Last week we went over some of the best summer drinks for your health and hydration. Now here’s a list of the drinks you’ll want to put in the “not every day” category.

Frozen Coffee Drinks: While iced coffee has some health benefits to recommend it, steer clear of frozen coffee drinks that are often loaded with saturated-fat-laden half-and-half and lots of sugar. Plus, these drinks often come supersized, with a small starting at 12 or 16 ounces — a fact that drives up the empty calories. Even made with nonfat milk, these drinks are calorie bombs. One drink from a popular fast food chain packs 560 calories, 12 grams of saturated fat and 93 grams of sugar (while some of that comes from natural sugars in milk, most of the half cup of sugar in this drink comes from the added variety). If you love frozen coffee drinks and just want to know how to order one to make it healthier, go for 12 ounces, skip the whipped cream and order nonfat or low-fat milk.
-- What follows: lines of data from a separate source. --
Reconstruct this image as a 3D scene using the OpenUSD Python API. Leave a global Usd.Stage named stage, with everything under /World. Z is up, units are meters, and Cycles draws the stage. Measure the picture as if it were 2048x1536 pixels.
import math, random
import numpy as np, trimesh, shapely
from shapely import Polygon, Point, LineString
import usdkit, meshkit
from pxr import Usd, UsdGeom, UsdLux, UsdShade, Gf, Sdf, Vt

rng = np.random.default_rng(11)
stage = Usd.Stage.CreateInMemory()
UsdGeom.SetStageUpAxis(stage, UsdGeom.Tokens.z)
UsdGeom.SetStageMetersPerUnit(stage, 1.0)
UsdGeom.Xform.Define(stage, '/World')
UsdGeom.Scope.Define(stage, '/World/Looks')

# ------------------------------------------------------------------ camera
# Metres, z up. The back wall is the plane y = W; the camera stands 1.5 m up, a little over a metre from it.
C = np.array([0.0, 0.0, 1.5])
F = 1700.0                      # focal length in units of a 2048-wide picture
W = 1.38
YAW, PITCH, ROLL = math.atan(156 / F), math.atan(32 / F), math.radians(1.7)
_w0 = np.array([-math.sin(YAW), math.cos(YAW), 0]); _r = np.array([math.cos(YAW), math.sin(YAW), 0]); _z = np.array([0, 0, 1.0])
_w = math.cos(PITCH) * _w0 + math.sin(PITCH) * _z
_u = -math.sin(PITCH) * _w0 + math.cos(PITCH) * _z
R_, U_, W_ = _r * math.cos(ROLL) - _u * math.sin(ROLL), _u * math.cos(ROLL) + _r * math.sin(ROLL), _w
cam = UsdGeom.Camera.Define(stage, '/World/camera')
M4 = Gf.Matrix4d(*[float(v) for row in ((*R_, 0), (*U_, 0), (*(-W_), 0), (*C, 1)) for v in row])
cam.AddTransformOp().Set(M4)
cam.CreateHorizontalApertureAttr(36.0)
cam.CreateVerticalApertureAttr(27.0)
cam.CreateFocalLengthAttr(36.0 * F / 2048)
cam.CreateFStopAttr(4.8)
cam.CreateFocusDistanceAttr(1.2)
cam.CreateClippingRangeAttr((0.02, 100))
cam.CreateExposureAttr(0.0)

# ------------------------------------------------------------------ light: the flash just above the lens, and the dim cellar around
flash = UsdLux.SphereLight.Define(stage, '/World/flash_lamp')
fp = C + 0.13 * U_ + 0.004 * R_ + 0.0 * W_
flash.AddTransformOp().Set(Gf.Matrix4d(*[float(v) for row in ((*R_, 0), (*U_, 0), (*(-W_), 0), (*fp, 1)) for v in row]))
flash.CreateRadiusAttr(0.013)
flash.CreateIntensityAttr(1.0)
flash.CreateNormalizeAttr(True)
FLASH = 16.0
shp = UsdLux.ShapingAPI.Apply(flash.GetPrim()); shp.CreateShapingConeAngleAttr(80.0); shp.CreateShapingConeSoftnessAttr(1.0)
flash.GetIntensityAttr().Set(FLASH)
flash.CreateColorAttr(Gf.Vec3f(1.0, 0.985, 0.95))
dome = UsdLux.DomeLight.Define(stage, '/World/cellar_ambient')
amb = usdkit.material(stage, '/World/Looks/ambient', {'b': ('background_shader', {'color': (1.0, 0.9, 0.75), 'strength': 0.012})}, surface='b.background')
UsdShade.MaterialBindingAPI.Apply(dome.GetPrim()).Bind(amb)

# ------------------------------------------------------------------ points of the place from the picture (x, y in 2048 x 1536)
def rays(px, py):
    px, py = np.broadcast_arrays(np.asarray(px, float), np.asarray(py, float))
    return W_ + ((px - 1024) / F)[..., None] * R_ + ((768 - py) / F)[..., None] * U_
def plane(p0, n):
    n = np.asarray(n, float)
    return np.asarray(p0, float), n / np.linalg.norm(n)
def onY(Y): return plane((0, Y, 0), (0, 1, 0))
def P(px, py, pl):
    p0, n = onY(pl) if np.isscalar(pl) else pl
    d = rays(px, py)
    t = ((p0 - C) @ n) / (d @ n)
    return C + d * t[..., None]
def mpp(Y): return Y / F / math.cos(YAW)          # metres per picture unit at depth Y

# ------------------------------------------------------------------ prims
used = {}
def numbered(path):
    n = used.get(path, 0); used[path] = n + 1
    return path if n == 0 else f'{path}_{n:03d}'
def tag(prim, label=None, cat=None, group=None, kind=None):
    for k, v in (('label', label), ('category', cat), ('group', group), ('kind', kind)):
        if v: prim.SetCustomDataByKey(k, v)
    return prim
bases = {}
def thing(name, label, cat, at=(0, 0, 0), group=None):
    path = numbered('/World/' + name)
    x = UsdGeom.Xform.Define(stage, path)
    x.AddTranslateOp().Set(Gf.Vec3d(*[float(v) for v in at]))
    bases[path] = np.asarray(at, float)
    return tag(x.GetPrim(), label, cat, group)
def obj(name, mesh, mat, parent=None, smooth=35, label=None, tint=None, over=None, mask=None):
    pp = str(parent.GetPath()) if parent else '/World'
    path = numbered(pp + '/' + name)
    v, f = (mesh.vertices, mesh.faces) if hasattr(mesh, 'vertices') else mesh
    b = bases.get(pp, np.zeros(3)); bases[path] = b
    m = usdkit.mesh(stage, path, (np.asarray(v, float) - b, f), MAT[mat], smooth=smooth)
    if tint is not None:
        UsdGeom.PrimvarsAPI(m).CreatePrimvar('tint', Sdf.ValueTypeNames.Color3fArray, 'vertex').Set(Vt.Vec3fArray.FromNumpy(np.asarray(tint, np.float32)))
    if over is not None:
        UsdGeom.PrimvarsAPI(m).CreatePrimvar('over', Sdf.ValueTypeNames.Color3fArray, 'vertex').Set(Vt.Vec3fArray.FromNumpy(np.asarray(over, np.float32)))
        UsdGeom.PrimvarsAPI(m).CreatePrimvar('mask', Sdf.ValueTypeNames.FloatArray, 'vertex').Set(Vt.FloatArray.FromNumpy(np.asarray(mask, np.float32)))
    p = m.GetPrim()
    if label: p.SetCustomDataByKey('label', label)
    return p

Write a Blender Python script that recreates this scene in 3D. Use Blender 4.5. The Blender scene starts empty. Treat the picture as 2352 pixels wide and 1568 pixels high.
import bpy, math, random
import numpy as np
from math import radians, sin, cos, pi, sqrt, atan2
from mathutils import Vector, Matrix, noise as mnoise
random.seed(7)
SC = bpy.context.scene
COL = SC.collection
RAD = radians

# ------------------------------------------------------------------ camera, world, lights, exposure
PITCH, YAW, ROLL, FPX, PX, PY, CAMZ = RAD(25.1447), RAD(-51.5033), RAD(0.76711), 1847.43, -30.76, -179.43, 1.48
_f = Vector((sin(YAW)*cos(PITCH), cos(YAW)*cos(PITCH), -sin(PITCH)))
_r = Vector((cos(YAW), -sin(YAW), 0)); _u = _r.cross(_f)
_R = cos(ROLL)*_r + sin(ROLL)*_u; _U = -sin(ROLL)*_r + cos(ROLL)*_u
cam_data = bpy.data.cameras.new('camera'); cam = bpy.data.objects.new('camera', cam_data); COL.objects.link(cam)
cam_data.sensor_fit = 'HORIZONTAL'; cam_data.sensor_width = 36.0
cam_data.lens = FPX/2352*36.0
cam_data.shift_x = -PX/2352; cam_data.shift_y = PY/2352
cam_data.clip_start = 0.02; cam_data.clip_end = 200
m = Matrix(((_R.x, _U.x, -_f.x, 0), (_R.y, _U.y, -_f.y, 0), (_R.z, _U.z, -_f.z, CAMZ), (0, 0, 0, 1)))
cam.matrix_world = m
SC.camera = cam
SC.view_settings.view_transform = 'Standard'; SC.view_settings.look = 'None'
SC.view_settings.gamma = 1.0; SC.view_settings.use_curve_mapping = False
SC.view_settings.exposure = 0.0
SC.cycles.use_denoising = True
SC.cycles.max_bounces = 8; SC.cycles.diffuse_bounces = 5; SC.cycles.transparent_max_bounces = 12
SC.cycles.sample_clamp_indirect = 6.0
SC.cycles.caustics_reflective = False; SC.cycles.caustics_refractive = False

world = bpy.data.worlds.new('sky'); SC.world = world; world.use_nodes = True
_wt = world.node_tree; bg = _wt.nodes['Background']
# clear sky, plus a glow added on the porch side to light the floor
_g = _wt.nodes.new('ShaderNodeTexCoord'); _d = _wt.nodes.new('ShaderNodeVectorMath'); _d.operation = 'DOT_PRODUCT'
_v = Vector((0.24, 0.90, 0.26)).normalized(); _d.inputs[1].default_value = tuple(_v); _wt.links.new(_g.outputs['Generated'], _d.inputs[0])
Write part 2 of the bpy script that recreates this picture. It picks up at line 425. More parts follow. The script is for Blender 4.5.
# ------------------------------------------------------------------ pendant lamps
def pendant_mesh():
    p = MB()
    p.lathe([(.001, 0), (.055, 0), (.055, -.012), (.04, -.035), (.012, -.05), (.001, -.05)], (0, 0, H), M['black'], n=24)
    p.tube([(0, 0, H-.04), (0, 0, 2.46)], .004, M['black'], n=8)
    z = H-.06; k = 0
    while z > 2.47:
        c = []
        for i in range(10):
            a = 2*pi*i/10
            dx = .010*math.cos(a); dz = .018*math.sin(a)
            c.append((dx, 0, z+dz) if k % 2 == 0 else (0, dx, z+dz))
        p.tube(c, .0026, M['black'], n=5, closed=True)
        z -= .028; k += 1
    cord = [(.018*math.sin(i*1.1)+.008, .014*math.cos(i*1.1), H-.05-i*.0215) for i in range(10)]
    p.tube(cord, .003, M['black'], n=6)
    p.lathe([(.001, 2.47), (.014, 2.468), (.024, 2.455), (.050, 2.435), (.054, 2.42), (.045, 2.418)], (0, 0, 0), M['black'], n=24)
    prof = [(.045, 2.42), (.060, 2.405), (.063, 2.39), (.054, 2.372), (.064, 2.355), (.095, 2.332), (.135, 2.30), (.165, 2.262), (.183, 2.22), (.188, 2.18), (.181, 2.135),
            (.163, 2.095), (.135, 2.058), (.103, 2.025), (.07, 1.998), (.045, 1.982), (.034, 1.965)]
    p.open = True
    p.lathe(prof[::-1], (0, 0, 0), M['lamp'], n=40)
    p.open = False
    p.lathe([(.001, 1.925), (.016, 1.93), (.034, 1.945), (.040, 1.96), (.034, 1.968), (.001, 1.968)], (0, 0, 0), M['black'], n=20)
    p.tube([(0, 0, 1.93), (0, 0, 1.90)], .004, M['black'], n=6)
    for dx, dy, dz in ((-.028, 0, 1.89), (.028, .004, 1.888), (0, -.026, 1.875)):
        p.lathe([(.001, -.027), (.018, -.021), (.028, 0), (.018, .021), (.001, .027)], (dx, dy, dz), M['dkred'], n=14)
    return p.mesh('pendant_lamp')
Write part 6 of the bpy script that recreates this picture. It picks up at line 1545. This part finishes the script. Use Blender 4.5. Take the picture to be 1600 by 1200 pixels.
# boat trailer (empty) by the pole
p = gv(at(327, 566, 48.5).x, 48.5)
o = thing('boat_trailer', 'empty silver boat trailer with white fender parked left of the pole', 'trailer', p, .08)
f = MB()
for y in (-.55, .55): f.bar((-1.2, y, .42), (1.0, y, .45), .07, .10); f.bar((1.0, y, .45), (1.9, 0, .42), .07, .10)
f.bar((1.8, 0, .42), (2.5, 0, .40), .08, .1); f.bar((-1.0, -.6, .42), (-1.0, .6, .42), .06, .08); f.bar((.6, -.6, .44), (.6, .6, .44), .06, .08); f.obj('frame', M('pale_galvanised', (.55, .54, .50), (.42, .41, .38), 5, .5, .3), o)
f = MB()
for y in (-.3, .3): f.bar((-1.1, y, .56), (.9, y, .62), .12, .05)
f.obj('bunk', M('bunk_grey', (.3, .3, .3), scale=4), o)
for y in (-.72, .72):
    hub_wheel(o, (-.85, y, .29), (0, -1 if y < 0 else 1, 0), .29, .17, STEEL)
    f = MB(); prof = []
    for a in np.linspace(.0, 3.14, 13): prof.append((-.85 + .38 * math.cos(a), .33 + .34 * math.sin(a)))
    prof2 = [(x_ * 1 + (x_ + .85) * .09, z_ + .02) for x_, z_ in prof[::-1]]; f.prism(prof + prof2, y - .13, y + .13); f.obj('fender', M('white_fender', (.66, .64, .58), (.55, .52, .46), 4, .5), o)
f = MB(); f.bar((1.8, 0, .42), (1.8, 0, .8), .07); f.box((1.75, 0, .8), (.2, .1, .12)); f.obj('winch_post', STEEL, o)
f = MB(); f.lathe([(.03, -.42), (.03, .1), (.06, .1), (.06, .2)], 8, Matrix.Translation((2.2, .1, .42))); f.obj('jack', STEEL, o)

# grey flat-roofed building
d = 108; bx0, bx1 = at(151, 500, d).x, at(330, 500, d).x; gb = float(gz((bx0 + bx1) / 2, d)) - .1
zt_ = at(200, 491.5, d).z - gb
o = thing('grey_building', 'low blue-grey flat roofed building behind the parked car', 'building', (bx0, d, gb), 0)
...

Frozen Margaritas and Pina Coladas: The thing about these types of sugary cocktails is that portion size can really vary from place to place. So while a small 4.5-ounce drink wouldn’t be the worst indulgence, you may get a double serving of that — and that means double the calories and double the sugar. Go for a cocktail that uses fresh fruit juice (like lime or lemon) and club soda for the healthiest take on this drink. And make sure to stick to a responsible amount. Remember: The recommendation for healthy drinking limits for adults is one drink a day for women, two for men. Also, alcohol is dehydrating — another reason to keep summer drinking in check.

Root Beer Float: No doubt this combination is a summer classic, but you won’t want to make it your go-to dessert. The double dose of sugar from the soda and the ice cream is too much. But if a root beer float is too hard to resist, make it an occasional treat, or split one with a friend.

Bottled Iced Tea: While fresh-brewed iced tea is on my list for healthiest summer drinks, bottled iced tea is a reservoir of added sugars, earning it a place on this list. A 12-ounce bottle of iced tea delivers about 8 teaspoons of sugar. Make your own and you can control the amount of sugar you consume.

Fast Food Smoothies: Here’s another case where it’s well worth it to make your own. While homemade smoothies can be a great way to get healthy foods like fruit, vegetables and low-fat dairy into your diet, fast food smoothies are usually comprised of fruit purees and lots of extra sugar. Many of them even use frozen yogurt as a base, instead of plain yogurt, milk or juice. If you are buying a smoothie, opt for a smaller size to keep excess calories and sugar in check.

Milkshakes:Several scoops of ice cream go into one of those nice tall milkshakes, which is why a typical thick chocolate milkshake clocks in at about 550 calories and 95 grams of sugar (that’s equivalent to 23 teaspoons, or almost a half cup, of sugar!). Stick to a single scoop of ice cream for your ice cream fix.